General Discussion
In reply to the discussion: A conversation about the Confederate flag... [View all]Scootaloo
(25,699 posts)well, originally from Alabama, I escaped some years ago.
The problem is there are a LOT of people in the south who honestly can't tell their asses from their elbows when it comes to the history of the region. It's not necessarily their fault, but ignorance is institutionalized and frankly like most peopel anywhere, they just accept and move on.
Case in point I remember in 10th grade, doing an Alabama History course. The book was talking about Reconstruction, and made the point over and over again that Blacks were just not fit to govern. Oh, not because they were black, mind - the books were a little more evolved than that - but becuase, you know, "conditions." And of course it used that lovely cartoon from Harper's Weekly, "Colored Rule in a Reconstructed State" to illustrate the period:

It wasn't until years and years later when I started reading actual academic material on the subject that I discovered that that was a complete and total fabrication - that the blacks elected to office ran things at least as well as, and in some cases better than their white counterparts - and that they didn't dwindle out of office because of incompetence but because of Jim crow laws designed to force them from office.

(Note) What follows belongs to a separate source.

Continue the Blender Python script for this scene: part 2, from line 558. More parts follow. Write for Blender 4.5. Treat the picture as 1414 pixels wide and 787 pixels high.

The perception of eternal victimization is also deeply ingrained in the south. Same book tells all about the harsh oppression of "Carpetbaggers" (i.e., immigrants) and "Scalliwags" (i.e., people who voted republican and registered blacks to vote.) The portrayal of secession as a noble cause unfairly stomped to death by an oppressive north is rife, as evidenced in the frankly idiotic epithet, "the south will rise again!" There's a perception of slavery as "not that bad" - and of course the notion that it had nothing to do with the issue of the civil war.
Perhaps these mentalities were draining away for a time, and then boom, civil rights movement and suddenly the privileged whites are feeling victimized by the specter of equality, and the south-as-victim outlook took a new leap to prominence, aided by both the Dixiecrats and Nixon's Southern Strategy of telling southern whites that they were deeply aggrieved and oppressed and put upon and burdened.
The region is a mess. And it will remain a mess so log as this miasma of ignorance and false victimization persist. Unfortunately even the people who would be helpful in fixing it - southern democrats perhaps, like we have on DU - are so deeply invested in the culture of white victimization that any mention of the problem immediately causes ranks to be closed and a horrid bleating of "regional bigotry" to rise, rather than any examination of "Huh, our schoolbooks and popular culture really DO enforce this sort of nonsense, we should fix it!"
I can't blame the people per se - they were raised into it, same as i was, and i figure I'd still be hanging onto what i learned if it weren't for a huge interest in history which frankly few people anywhere seem to actually have. But honestly, southern culture is made fun of because southern culture is pretty fucking ridiculous.